I look at the picture of Amiens Cathedral and such are my thoughts:
Beautiful - why beautiful? Ornament, detail, arches, proportion
Impressive - why impressive? Scale, size, ornament, detail, arches, proportion
Imaginative - why imaginative? Detail, filigree, scale, size
This last point brings me to the landscape of the film Blade Runner. Why imaginative? So many spaces for so many lives (yes, even android lives) to interact, to touch each other, to speak to God. I thought, such is the characteristics of the filigree.

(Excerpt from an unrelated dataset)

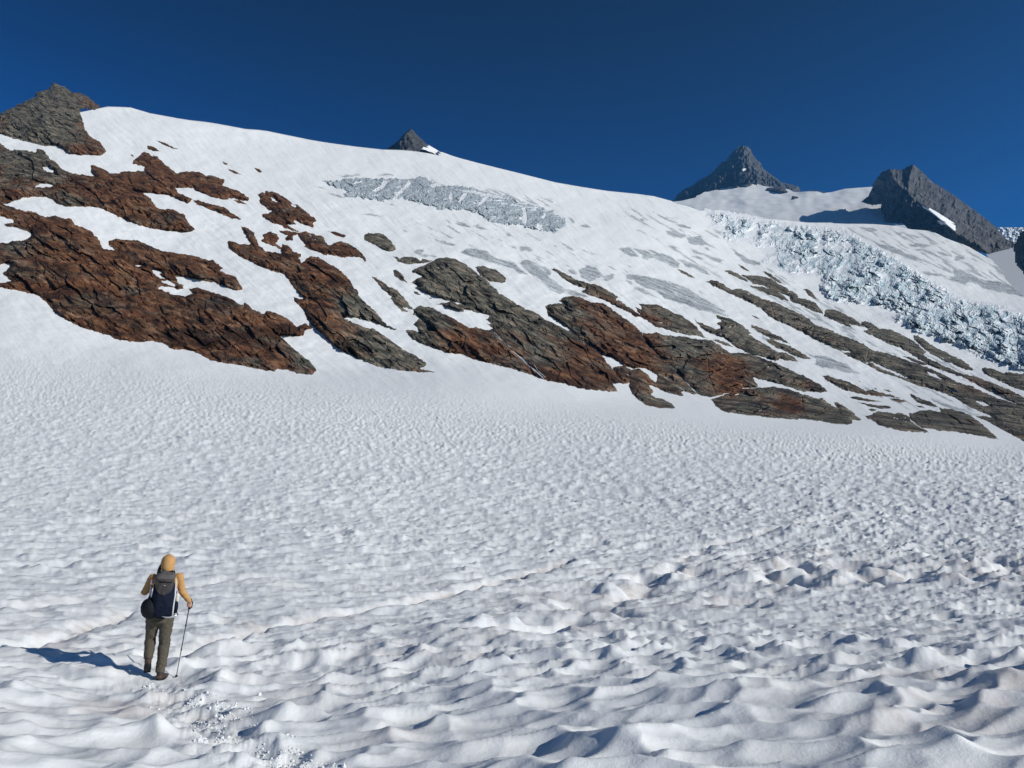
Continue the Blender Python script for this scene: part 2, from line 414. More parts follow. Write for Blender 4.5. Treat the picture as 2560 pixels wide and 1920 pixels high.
def relief_near(X, Y, r):
    fade = sstep(260, 90, r)
    wx = X + 0.11 * fbm(X * 1.1, Y * 1.1, 3, 41); wy = Y + 0.11 * fbm(X * .9 + 9, Y * .9, 3, 42)
    a = math.radians(16); ca, sa = math.cos(a), math.sin(a)
    u = (wx * ca + wy * sa); v = (-wx * sa + wy * ca)
    fa = sstep(10, 30, r)
    c1 = (bowls(u / 0.50, v / 0.29, 3, 22.0) * (1 - fa) * (.75 - .35 * sstep(12, 6, r)) + (bowls(u / 0.95, v / 0.37, 33, 26.0) - .02) * fa * 1.15)
    c2 = bowls(u / 0.27 + 5, v / 0.15, 13, 20.0)
    am = (0.9 + 0.3 * fbm(X / 5, Y / 5, 2, 77)) * (1.0 + 0.15 * sstep(9, 34, r))
    c0 = bowls(u / .74 + 3, v / .50, 23, 26.0)
    h = am * (0.215 * (c1 - .30) + (0.045 - .04 * sstep(14, 6, r)) * (c2 - .30)) + 0.19 * (c0 - .30) * sstep(22, 8, r) + (0.045 - .02 * sstep(14, 6, r)) * fbm(u / 2.4, v / 1.0, 3, 50) + (.012 - .009 * sstep(14, 6, r)) * fbm(X * 4, Y * 4, 3, 51) + 0.16 * fbm(X / 14, Y / 9, 2, 52)
    h = h + 0.06 * ridged(u / 5.0, v / .9, 2, 57) * sstep(9, 20, r)
    h = h * fade + (1 - fade) * 0.0
    dirt = 0.16 * sstep(0.1, 0.6, fbm(u / 3.0, v / 1.0, 4, 60)) * fade
    near = r < 130
    if near.any():
        Xn, Yn, hn, dn = X[near], Y[near], h[near], dirt[near]
        wob = 0.10 * fbm(Xn * 1.5, Yn * 1.5, 3, 71)
        for line, dep, dt in RUN_XY:
            d = ldist(Xn, Yn, line) + wob
            sc = 1.0 + 0.02 * np.median(np.hypot(*np.array(line).T))
            hn = hn - dep * sc * np.exp(-(d / (0.16 * sc)) ** 2) + 0.12 * dep * np.exp(-((d - 0.34 * sc) / (0.2 * sc)) ** 2)
            dn = np.maximum(dn, dt * 0.75 * np.exp(-(d / (0.20 * sc)) ** 2) * sstep(-.5, .3, fbm(Xn * .8, Yn * .8, 3, 73)))
        for px, py, s in PIT_XY:
            s = s * 1.55
            dd = ((Xn - px) ** 2 + (Yn - py) ** 2 * .55) / (2.0 * s) ** 2
            k = np.exp(-dd * 1.6)
            if k.max() < .001: continue
            hn = hn + s * k * (0.22 * fbm(Xn * 1.0, Yn * .7, 2, 80) + 0.12) - 0.62 * s * np.exp(-(((Xn - px - .5) / .65) ** 2 + ((Yn - py) / .9) ** 2) / s)
            dn = np.maximum(dn, 0.85 * k * sstep(-.15, .5, fbm(Xn * 1.1, Yn * .8, 4, 83)))
        for px, py, s, v_ in DIRT_XY:
            k = np.exp(-(((Xn - px) * .7) ** 2 + (Yn - py) ** 2) / s ** 2)
            dn = np.maximum(dn, v_ * k * sstep(-.25, .45, fbm(Xn * 1.3, Yn * 1.6, 4, 90)))
        for px, py in STEP_XY:
            q = ((Xn - px) / .20) ** 2 + ((Yn - py) / .26) ** 2
            hn = hn - 0.05 * np.exp(-q * q) + 0.03 * np.exp(-((np.sqrt(q) - 1.5) / .4) ** 2)
        q = np.exp(-(((Xn - FOOT[0] - .10) / .70) ** 2 + ((Yn - FOOT[1] + .60) / 1.0) ** 2) ** 2)
        hn = hn * (1 - q) + (-0.02 - .06 * sstep(0, -.9, Yn - FOOT[1]) + 0.020 * fbm(Xn * 7, Yn * 7, 3, 95)) * q
        # the churned line of kicked steps between walker and camera
        tr = ldist(Xn, Yn, STEP_TRACK) + 0.12 * fbm(Xn * 3, Yn * 3, 2, 96)
        kt = np.exp(-(tr / .36) ** 2)
        hn = hn + kt * (0.030 * fbm(Xn * 9, Yn * 9, 3, 97) - 0.02)
        # the rise the photographer stands on
        h = h.copy(); dirt = dirt.copy()
        h[near] = hn; dirt[near] = dn
    return h, dirt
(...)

Filigree: it occurred to me that as we zoom in closer and closer into a city-scape such as Manhattan, the interesting-ness is carried by the detail, and these details (the windows, the doors, the dividing lines) are something like filigree. Filigree-like. Layers and layers of filigree - a filigree of possible spaces. Even in Blade Runner, the neon lights draw a landscape of filigree in the rain and the dark mist. Such is the difference between a real city and a model of a city made out of wooden blocks - from a certain distance the wooden blocks city is interesting, but zooming in they tell nothing more - it is a dead thing. This thesis student thinks: the meaning is in life. “You cannot clothe the petty things of life in majesty” - perhaps not (and that is why high-rises are not seen as “majestic”, no matter how tall and imposing - because majesty is of the spirit, and the majestic spirit cannot exist in today’s commercial climate), but we can clothe them with imagination - the spirit of imagination can live anywhere, unlike the spirit of majesty it is not loathe to clothe the petty things of life.